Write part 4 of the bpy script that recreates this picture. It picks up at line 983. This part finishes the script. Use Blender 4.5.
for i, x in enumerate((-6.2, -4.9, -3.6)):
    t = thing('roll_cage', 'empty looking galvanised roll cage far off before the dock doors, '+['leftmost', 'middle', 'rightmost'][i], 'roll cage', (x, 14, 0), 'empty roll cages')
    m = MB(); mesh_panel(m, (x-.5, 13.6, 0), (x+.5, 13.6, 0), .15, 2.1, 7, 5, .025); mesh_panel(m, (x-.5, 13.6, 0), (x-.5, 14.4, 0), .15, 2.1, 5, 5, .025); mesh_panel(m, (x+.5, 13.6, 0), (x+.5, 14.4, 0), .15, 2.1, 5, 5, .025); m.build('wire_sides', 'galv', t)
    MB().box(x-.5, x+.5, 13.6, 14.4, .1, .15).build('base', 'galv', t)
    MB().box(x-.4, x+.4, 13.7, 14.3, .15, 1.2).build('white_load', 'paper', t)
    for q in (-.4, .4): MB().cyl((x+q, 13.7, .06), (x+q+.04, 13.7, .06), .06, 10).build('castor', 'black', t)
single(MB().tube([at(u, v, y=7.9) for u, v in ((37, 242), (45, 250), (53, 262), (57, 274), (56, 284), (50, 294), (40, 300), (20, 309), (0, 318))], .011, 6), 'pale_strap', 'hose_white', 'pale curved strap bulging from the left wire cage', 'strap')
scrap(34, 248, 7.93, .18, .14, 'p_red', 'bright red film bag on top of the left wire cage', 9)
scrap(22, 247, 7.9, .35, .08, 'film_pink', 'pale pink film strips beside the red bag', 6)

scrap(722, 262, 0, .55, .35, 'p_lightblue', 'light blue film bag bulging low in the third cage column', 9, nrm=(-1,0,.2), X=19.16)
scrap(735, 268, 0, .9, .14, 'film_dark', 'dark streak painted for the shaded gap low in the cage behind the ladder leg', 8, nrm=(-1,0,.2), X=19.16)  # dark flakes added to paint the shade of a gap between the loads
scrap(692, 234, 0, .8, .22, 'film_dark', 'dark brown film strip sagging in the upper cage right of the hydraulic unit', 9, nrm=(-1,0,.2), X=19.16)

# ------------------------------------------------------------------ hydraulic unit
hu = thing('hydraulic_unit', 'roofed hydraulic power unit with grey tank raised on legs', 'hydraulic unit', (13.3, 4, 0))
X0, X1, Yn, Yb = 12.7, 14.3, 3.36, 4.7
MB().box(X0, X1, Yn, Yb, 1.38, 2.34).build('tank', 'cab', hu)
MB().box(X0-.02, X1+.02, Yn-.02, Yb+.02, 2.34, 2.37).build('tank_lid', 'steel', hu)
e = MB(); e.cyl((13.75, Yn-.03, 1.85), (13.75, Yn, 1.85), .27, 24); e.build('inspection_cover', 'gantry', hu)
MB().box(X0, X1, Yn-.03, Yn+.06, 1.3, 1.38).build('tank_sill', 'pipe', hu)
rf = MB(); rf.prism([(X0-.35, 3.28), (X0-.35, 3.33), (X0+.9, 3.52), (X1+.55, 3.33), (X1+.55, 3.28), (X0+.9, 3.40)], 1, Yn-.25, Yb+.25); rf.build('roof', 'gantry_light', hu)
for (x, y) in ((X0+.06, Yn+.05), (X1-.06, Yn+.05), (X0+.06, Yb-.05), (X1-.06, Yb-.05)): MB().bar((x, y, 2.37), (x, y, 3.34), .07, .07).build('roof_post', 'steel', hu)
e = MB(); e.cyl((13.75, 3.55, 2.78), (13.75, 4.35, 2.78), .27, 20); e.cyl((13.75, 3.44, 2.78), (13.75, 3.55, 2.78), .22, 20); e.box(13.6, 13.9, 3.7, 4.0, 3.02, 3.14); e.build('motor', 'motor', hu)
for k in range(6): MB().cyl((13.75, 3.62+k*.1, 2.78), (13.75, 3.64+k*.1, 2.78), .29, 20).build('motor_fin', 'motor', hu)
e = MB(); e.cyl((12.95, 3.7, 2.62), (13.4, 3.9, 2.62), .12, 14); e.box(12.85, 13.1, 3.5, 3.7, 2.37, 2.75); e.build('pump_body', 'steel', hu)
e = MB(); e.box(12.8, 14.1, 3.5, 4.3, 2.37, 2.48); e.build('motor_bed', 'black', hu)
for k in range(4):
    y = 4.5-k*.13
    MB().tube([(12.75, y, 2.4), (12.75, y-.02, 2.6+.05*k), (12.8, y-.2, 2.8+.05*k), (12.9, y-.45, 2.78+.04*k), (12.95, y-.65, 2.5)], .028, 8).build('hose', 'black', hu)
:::
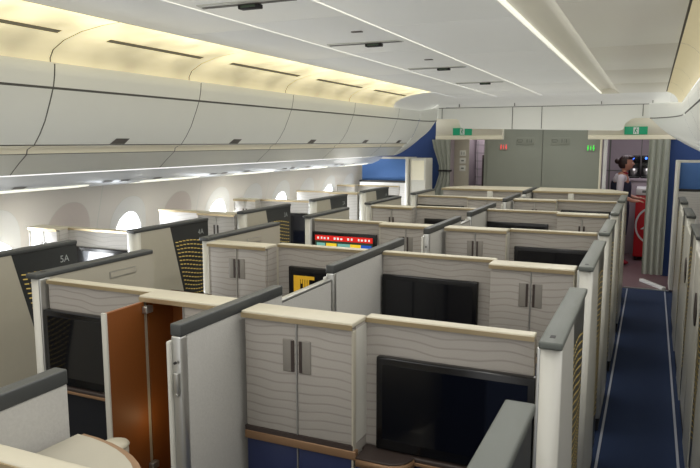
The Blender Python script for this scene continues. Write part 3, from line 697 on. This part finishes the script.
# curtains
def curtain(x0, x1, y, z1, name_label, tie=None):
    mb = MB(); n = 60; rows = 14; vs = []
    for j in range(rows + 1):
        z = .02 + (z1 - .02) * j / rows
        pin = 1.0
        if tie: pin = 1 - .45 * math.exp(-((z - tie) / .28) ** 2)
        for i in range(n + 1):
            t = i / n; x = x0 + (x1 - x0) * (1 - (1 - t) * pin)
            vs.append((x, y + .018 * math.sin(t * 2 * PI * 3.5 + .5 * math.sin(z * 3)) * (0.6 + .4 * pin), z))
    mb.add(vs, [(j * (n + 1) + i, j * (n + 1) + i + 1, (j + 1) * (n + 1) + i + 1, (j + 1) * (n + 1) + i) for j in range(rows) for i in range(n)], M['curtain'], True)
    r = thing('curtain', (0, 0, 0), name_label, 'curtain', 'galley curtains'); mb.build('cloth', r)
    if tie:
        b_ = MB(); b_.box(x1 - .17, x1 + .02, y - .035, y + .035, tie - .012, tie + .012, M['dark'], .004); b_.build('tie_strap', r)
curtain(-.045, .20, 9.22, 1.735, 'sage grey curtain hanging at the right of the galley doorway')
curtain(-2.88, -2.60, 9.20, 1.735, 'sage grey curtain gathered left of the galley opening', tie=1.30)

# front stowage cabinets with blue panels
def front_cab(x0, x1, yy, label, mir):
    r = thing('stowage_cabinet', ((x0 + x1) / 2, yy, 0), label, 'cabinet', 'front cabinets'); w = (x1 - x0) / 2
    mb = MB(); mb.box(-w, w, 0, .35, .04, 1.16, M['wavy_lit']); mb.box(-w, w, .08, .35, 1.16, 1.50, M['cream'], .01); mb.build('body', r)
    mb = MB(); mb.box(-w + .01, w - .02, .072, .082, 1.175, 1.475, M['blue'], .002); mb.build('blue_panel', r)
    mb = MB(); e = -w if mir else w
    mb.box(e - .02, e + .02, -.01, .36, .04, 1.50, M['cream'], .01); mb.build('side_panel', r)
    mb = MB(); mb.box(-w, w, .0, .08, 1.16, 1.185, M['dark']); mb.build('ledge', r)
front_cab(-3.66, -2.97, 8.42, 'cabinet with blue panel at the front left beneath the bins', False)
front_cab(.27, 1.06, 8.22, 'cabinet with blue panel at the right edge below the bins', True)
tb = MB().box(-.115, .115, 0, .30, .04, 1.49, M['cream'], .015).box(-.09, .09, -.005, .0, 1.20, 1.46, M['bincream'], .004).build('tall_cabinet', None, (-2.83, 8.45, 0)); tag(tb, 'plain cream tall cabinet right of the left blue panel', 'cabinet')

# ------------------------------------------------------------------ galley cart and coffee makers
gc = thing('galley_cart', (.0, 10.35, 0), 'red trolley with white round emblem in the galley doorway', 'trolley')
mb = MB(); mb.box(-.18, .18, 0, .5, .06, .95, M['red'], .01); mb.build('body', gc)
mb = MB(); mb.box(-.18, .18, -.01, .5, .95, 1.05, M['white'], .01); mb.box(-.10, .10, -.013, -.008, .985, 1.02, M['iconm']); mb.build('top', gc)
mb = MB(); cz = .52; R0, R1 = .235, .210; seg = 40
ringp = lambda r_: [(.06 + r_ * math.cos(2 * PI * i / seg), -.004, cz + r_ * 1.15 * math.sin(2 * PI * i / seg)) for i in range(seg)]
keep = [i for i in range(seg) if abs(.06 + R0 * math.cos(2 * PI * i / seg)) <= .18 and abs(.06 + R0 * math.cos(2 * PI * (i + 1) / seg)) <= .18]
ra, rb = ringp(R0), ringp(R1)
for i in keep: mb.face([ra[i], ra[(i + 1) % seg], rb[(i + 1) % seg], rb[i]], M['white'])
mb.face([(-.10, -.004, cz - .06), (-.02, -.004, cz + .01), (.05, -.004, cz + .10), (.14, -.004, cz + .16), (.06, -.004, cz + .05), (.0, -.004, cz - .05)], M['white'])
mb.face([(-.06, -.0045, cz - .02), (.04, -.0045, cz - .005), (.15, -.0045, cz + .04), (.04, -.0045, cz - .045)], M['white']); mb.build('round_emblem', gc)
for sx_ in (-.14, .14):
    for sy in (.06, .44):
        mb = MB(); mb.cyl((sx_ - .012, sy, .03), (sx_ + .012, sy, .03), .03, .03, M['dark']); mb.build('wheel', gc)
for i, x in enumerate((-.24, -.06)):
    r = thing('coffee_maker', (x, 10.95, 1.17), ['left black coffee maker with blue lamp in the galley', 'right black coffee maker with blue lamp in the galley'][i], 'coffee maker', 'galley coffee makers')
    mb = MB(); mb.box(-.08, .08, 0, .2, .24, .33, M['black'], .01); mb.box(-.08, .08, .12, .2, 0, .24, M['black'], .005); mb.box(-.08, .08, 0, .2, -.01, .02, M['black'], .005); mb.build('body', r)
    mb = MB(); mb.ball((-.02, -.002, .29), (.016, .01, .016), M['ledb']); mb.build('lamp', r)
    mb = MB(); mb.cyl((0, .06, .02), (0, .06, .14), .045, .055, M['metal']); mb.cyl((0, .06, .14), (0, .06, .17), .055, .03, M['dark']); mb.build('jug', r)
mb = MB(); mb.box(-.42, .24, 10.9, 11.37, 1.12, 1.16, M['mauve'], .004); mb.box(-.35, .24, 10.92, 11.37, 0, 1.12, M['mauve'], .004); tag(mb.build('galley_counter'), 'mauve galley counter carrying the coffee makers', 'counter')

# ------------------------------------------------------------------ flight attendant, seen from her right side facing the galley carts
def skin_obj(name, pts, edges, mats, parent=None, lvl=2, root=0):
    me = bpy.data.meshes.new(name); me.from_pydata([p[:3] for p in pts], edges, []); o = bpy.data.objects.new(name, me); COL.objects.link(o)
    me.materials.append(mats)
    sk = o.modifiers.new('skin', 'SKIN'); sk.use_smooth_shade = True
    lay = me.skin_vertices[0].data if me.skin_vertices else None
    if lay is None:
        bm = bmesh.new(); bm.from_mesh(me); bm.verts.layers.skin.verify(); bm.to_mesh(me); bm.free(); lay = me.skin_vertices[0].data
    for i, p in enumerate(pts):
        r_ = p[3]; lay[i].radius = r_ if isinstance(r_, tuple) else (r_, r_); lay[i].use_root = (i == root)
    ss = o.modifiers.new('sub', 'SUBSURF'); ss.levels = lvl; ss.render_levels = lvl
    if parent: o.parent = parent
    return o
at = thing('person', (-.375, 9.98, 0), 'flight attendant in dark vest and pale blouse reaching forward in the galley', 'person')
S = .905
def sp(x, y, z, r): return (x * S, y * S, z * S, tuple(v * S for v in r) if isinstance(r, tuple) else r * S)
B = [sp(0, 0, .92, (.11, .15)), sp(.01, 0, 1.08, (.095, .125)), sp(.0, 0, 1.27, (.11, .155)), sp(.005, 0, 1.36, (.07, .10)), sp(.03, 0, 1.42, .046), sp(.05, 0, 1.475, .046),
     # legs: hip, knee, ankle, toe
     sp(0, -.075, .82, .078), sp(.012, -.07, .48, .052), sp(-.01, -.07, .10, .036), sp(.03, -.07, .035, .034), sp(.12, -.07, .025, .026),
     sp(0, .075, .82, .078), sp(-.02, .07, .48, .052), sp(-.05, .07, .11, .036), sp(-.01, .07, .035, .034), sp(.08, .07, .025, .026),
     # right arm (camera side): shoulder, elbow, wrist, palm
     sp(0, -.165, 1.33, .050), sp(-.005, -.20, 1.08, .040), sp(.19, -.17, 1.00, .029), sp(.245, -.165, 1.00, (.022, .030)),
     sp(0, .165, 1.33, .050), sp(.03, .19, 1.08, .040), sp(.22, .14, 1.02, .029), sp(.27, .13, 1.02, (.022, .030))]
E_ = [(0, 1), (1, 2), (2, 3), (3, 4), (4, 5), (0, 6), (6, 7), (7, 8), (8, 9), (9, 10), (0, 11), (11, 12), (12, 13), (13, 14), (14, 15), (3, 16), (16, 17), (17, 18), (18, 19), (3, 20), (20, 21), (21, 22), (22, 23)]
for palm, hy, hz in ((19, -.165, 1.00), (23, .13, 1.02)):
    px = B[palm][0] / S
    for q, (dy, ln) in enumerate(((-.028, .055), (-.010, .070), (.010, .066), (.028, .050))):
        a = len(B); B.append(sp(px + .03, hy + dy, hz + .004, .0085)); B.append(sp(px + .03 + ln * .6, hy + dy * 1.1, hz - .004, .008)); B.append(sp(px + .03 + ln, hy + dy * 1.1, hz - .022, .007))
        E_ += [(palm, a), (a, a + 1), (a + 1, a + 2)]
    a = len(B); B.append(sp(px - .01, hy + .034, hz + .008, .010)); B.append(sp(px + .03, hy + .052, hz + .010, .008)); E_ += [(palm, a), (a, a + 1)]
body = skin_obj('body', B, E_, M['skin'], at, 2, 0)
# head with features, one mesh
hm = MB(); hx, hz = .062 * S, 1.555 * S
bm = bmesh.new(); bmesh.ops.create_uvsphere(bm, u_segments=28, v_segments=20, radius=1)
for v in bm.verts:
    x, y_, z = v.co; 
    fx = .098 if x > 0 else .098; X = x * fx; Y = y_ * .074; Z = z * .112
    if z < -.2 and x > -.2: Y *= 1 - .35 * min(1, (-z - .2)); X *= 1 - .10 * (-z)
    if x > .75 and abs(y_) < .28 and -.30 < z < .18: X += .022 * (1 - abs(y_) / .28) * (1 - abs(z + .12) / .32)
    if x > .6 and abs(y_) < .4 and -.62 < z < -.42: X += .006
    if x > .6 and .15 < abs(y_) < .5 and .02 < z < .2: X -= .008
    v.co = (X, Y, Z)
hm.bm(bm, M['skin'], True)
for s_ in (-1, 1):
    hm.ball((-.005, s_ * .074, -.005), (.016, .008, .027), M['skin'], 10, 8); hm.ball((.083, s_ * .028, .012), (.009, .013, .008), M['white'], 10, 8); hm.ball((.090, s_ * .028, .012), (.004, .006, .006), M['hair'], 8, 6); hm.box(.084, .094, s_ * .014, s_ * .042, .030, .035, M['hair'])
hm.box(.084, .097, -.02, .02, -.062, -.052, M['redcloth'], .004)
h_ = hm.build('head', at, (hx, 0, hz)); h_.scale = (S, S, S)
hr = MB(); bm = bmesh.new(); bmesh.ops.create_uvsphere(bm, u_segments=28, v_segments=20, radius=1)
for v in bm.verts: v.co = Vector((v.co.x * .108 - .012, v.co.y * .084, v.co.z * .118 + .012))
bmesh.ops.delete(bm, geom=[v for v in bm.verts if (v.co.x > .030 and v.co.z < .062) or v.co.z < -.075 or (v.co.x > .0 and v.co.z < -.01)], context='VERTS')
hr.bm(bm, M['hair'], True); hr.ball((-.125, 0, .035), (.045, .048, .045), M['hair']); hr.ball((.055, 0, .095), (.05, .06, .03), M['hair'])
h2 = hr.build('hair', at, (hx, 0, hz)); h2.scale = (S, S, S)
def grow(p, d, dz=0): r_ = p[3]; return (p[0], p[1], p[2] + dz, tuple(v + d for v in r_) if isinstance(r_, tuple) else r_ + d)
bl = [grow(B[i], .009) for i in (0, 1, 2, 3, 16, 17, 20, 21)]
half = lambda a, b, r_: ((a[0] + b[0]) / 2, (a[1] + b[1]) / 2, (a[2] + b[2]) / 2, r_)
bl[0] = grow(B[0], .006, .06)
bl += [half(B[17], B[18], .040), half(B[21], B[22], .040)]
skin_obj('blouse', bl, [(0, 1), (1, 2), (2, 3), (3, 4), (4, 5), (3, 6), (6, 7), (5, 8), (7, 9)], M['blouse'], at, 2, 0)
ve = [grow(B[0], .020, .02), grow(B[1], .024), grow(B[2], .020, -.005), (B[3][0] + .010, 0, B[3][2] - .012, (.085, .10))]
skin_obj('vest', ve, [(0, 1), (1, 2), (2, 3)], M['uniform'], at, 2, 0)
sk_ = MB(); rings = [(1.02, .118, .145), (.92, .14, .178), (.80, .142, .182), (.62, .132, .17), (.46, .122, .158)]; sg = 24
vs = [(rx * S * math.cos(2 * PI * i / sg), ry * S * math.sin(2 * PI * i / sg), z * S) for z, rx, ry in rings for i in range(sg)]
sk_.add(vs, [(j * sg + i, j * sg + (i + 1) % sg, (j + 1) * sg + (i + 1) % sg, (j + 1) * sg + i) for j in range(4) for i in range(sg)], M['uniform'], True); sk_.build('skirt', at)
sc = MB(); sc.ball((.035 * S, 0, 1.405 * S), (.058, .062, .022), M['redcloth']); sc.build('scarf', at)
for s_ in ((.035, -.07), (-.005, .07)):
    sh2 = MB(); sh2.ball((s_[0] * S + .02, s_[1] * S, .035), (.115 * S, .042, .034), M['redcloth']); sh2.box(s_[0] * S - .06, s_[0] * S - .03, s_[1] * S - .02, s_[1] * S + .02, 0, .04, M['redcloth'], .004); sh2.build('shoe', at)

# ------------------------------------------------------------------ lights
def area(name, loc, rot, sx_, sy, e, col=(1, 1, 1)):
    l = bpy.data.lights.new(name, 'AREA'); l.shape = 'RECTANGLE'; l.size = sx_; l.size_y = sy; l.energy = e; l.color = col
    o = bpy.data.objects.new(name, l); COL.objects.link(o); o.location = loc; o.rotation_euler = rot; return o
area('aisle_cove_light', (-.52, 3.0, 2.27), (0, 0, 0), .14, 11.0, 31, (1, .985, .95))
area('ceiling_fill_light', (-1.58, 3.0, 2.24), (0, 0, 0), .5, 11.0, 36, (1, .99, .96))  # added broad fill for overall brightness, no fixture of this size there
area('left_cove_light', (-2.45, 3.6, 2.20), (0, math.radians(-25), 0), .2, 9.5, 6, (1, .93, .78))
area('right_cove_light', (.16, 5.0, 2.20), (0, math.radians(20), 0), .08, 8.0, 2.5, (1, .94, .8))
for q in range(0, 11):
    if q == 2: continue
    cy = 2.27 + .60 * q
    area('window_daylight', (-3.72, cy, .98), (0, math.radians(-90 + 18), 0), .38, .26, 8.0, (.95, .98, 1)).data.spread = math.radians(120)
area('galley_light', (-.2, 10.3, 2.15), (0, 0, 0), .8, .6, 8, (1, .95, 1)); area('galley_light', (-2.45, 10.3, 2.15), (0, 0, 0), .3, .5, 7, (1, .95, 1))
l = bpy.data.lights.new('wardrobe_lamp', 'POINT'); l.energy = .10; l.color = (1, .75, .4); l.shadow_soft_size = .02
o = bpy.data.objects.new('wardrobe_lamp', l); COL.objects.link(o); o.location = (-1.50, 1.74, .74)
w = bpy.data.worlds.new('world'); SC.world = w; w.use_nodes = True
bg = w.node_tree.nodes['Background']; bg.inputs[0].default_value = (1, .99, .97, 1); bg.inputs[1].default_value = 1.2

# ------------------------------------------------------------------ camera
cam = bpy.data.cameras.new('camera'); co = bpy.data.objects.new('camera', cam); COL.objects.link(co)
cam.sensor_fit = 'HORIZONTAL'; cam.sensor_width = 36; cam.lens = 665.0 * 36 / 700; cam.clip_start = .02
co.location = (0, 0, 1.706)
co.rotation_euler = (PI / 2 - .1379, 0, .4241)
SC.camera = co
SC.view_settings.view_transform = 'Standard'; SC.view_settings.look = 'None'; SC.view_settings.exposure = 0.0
:::
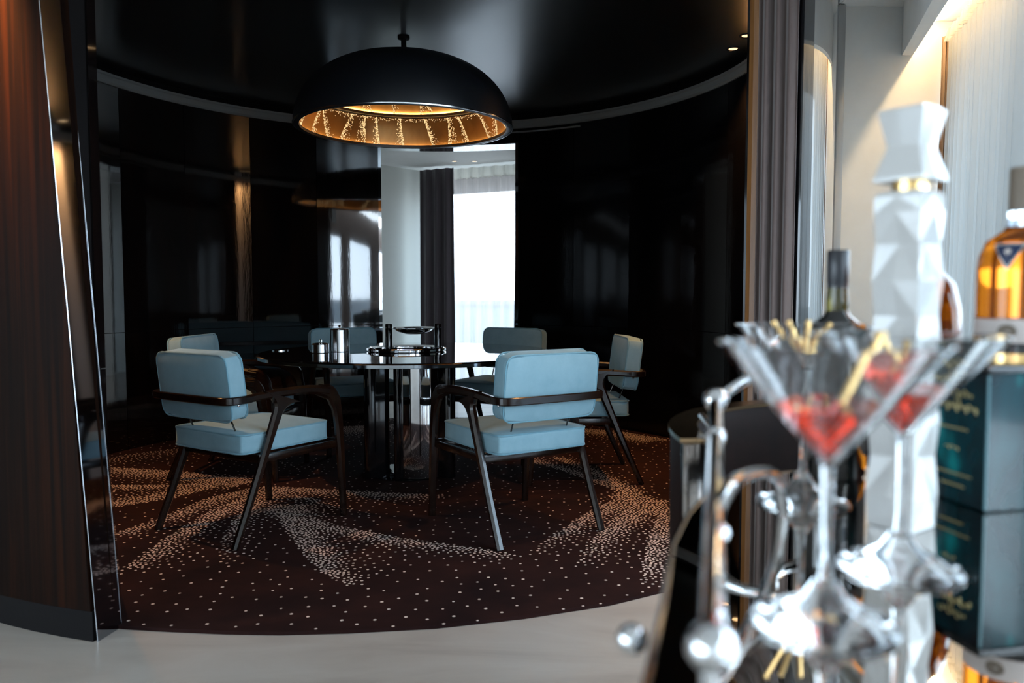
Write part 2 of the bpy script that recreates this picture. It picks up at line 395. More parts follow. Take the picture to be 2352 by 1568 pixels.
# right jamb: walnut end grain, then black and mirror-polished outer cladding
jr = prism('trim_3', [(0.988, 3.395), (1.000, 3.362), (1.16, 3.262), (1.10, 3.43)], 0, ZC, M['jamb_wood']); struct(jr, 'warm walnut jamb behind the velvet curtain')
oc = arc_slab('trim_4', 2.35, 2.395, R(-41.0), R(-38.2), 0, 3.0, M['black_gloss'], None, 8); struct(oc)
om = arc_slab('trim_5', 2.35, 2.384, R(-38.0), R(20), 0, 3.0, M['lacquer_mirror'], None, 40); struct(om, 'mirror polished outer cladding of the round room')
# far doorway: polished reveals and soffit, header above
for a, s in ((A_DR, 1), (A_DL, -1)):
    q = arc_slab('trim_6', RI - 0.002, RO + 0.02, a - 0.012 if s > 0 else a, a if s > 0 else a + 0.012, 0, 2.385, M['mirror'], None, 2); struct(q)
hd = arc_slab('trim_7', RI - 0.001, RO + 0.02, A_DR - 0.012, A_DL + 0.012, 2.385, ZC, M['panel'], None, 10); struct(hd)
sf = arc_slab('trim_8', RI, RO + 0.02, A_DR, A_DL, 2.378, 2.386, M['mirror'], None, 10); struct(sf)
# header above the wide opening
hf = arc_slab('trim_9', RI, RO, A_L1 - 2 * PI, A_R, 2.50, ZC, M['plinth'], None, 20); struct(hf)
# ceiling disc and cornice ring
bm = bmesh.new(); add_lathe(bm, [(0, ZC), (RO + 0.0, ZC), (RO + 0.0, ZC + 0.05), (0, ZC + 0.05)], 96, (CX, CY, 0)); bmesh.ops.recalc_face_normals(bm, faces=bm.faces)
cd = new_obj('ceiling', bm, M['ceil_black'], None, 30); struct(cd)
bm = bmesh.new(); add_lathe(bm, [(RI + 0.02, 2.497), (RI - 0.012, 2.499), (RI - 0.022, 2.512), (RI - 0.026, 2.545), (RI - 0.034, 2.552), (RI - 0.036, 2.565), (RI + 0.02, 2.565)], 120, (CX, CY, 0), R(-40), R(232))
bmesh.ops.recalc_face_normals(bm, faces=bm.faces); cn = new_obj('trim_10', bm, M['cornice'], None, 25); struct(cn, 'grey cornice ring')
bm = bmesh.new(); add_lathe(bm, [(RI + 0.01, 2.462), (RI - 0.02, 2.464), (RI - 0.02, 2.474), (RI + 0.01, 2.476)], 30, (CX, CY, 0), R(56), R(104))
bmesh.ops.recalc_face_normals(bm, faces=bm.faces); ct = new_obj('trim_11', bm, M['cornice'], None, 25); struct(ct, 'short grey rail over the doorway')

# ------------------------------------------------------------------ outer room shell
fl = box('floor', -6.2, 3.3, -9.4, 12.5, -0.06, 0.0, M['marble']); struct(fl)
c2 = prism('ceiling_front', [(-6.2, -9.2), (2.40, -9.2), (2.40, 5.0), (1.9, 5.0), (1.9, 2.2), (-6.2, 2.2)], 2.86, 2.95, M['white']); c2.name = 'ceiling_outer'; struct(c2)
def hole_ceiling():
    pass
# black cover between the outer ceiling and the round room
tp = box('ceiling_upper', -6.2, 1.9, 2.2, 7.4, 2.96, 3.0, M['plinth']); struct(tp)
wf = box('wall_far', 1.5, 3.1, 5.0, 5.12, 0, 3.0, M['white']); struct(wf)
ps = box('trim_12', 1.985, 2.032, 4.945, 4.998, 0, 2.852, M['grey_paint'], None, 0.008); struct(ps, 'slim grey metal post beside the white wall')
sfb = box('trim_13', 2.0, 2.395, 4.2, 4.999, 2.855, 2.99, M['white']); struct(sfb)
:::
**Aim:**
Select every line where the word "Write" occurs.

**Right answer:**
Write part 4 of the bpy script that recreates this picture. It picks up at line 983. This part finishes the script. Use Blender 4.5.
The Blender Python script for this scene continues. Write part 3, from line 697 on. This part finishes the script.
Write part 2 of the bpy script that recreates this picture. It picks up at line 395. More parts follow. Take the picture to be 2352 by 1568 pixels.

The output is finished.